#### RECORDS TO USE
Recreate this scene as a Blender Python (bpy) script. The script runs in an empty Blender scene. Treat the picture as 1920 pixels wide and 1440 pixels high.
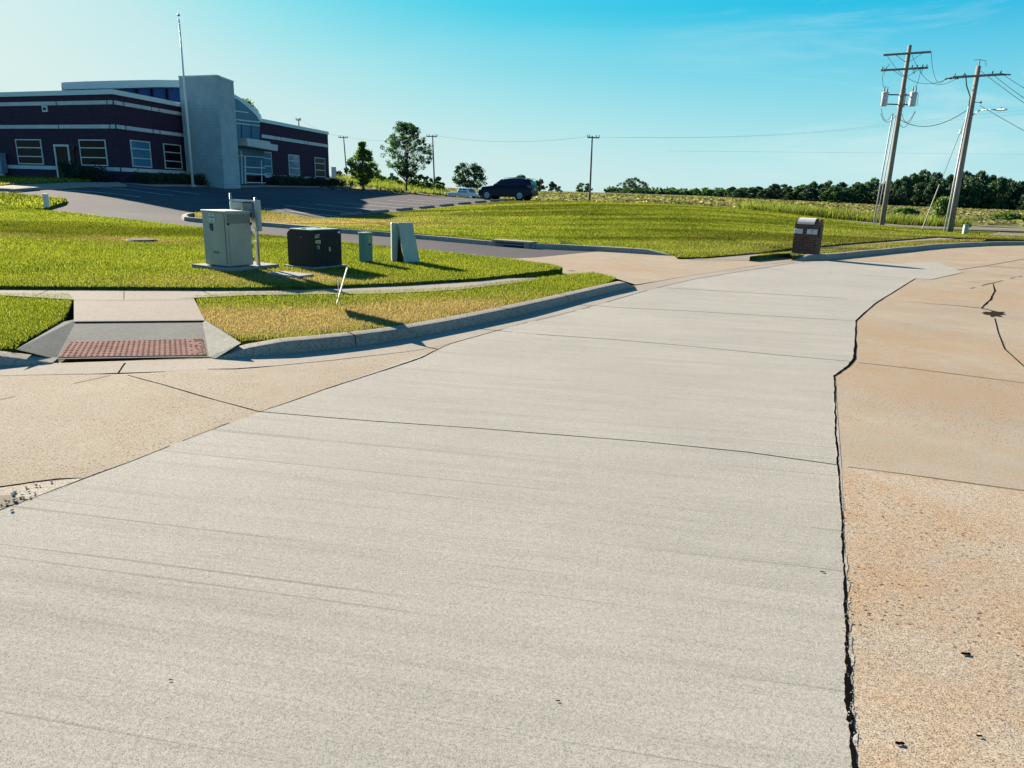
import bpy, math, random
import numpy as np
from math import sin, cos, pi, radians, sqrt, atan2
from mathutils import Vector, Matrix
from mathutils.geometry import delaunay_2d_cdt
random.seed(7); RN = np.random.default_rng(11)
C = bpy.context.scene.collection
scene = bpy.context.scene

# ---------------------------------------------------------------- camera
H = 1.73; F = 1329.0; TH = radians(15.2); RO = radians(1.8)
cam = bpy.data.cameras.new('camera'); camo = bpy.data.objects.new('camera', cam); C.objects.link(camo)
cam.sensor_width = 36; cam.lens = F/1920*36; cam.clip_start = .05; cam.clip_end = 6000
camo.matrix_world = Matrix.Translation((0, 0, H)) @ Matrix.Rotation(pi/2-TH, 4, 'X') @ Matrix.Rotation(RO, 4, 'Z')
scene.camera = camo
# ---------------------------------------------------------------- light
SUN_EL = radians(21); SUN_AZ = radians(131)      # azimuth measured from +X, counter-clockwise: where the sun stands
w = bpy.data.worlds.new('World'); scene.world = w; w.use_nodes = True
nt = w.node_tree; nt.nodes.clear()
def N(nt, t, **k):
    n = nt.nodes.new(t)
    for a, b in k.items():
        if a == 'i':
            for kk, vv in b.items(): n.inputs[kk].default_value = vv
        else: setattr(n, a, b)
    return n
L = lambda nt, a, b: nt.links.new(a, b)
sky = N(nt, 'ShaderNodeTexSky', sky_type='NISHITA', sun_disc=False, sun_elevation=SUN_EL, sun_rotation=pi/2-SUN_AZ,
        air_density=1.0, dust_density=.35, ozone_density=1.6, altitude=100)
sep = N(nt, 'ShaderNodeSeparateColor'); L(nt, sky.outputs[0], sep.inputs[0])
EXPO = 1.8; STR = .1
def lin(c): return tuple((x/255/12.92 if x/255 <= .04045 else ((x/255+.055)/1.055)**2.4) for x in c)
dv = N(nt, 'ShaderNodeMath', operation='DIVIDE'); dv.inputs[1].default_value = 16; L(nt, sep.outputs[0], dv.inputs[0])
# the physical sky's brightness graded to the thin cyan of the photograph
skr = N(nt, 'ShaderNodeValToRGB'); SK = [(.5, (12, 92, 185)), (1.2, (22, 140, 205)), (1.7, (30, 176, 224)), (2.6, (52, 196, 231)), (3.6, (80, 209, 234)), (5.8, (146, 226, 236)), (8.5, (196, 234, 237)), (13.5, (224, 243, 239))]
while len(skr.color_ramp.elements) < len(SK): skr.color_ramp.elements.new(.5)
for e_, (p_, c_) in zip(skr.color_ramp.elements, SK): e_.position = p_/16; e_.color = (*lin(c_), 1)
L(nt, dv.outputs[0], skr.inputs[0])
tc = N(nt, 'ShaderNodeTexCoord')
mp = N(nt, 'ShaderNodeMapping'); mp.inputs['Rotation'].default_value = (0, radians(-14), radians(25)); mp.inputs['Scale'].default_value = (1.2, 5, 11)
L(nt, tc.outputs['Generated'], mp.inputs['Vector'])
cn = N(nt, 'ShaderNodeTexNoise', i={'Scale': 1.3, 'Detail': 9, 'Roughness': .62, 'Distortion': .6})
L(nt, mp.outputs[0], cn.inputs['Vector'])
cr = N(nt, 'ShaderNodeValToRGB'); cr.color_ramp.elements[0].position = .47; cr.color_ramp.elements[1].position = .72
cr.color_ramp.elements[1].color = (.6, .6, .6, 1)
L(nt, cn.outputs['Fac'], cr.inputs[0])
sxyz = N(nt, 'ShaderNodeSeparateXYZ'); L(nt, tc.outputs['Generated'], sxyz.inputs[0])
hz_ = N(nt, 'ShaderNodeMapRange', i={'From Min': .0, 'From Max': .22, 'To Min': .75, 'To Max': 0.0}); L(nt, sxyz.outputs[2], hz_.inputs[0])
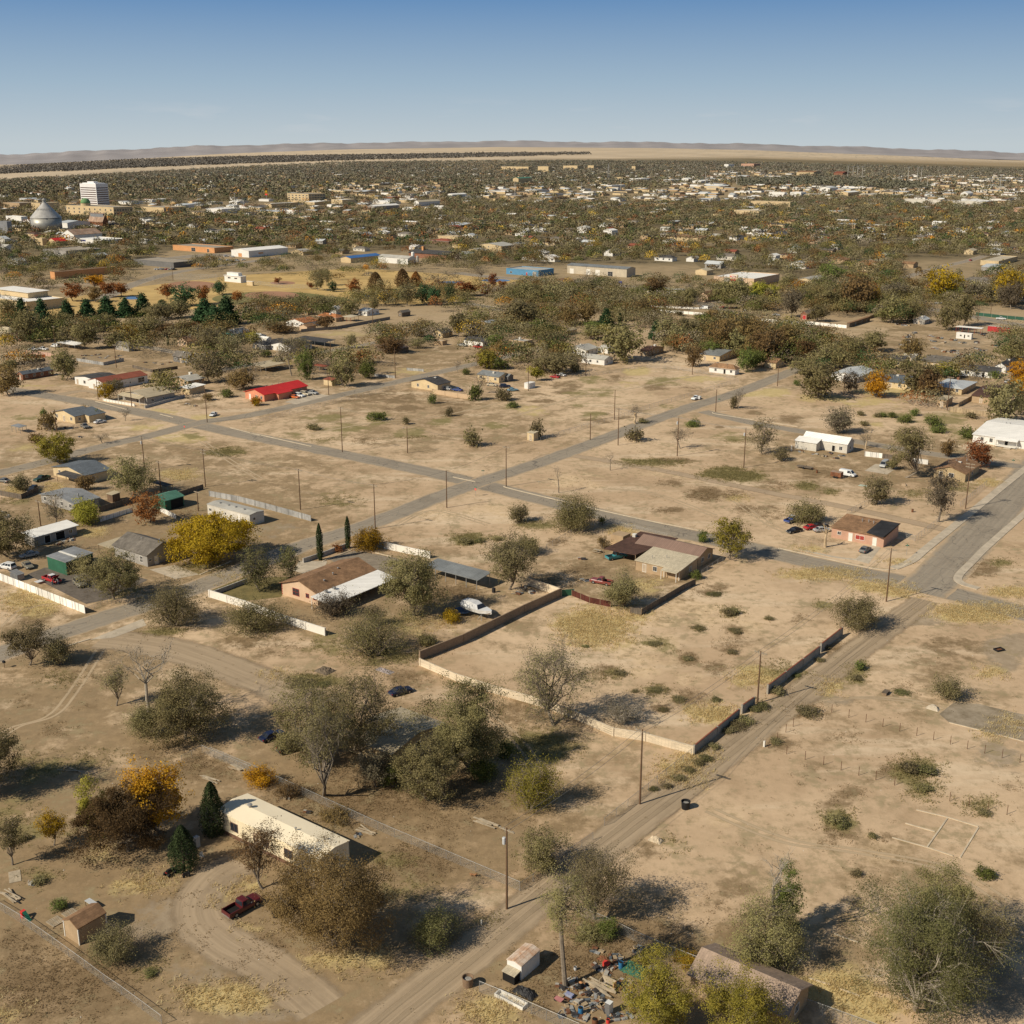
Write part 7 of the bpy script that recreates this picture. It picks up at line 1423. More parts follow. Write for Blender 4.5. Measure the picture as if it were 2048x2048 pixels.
########
### TASK TO CARRY OUT
Every entry should be returned exactly as written, minus the pictures.

### OUTPUT FOR THIS TASK
Recreate this scene as a Blender Python (bpy) script. The script runs in an empty Blender scene. Treat the picture as 1920 pixels wide and 1440 pixels high.
import bpy, math, random
import numpy as np
from math import sin, cos, pi, radians, sqrt, atan2
from mathutils import Vector, Matrix
from mathutils.geometry import delaunay_2d_cdt
random.seed(7); RN = np.random.default_rng(11)
C = bpy.context.scene.collection
scene = bpy.context.scene

# ---------------------------------------------------------------- camera
H = 1.73; F = 1329.0; TH = radians(15.2); RO = radians(1.8)
cam = bpy.data.cameras.new('camera'); camo = bpy.data.objects.new('camera', cam); C.objects.link(camo)
cam.sensor_width = 36; cam.lens = F/1920*36; cam.clip_start = .05; cam.clip_end = 6000
camo.matrix_world = Matrix.Translation((0, 0, H)) @ Matrix.Rotation(pi/2-TH, 4, 'X') @ Matrix.Rotation(RO, 4, 'Z')
scene.camera = camo
# ---------------------------------------------------------------- light
SUN_EL = radians(21); SUN_AZ = radians(131)      # azimuth measured from +X, counter-clockwise: where the sun stands
w = bpy.data.worlds.new('World'); scene.world = w; w.use_nodes = True
nt = w.node_tree; nt.nodes.clear()
def N(nt, t, **k):
    n = nt.nodes.new(t)
    for a, b in k.items():
        if a == 'i':
            for kk, vv in b.items(): n.inputs[kk].default_value = vv
        else: setattr(n, a, b)
    return n
L = lambda nt, a, b: nt.links.new(a, b)
sky = N(nt, 'ShaderNodeTexSky', sky_type='NISHITA', sun_disc=False, sun_elevation=SUN_EL, sun_rotation=pi/2-SUN_AZ,
        air_density=1.0, dust_density=.35, ozone_density=1.6, altitude=100)
sep = N(nt, 'ShaderNodeSeparateColor'); L(nt, sky.outputs[0], sep.inputs[0])
EXPO = 1.8; STR = .1
def lin(c): return tuple((x/255/12.92 if x/255 <= .04045 else ((x/255+.055)/1.055)**2.4) for x in c)
dv = N(nt, 'ShaderNodeMath', operation='DIVIDE'); dv.inputs[1].default_value = 16; L(nt, sep.outputs[0], dv.inputs[0])
# the physical sky's brightness graded to the thin cyan of the photograph
skr = N(nt, 'ShaderNodeValToRGB'); SK = [(.5, (12, 92, 185)), (1.2, (22, 140, 205)), (1.7, (30, 176, 224)), (2.6, (52, 196, 231)), (3.6, (80, 209, 234)), (5.8, (146, 226, 236)), (8.5, (196, 234, 237)), (13.5, (224, 243, 239))]
while len(skr.color_ramp.elements) < len(SK): skr.color_ramp.elements.new(.5)
for e_, (p_, c_) in zip(skr.color_ramp.elements, SK): e_.position = p_/16; e_.color = (*lin(c_), 1)
L(nt, dv.outputs[0], skr.inputs[0])
tc = N(nt, 'ShaderNodeTexCoord')
mp = N(nt, 'ShaderNodeMapping'); mp.inputs['Rotation'].default_value = (0, radians(-14), radians(25)); mp.inputs['Scale'].default_value = (1.2, 5, 11)
L(nt, tc.outputs['Generated'], mp.inputs['Vector'])
cn = N(nt, 'ShaderNodeTexNoise', i={'Scale': 1.3, 'Detail': 9, 'Roughness': .62, 'Distortion': .6})
L(nt, mp.outputs[0], cn.inputs['Vector'])
cr = N(nt, 'ShaderNodeValToRGB'); cr.color_ramp.elements[0].position = .47; cr.color_ramp.elements[1].position = .72
cr.color_ramp.elements[1].color = (.6, .6, .6, 1)
L(nt, cn.outputs['Fac'], cr.inputs[0])
sxyz = N(nt, 'ShaderNodeSeparateXYZ'); L(nt, tc.outputs['Generated'], sxyz.inputs[0])
hz_ = N(nt, 'ShaderNodeMapRange', i={'From Min': .0, 'From Max': .22, 'To Min': .75, 'To Max': 0.0}); L(nt, sxyz.outputs[2], hz_.inputs[0])
Write part 7 of the bpy script that recreates this picture. It picks up at line 1423. More parts follow. Write for Blender 4.5. Measure the picture as if it were 2048x2048 pixels.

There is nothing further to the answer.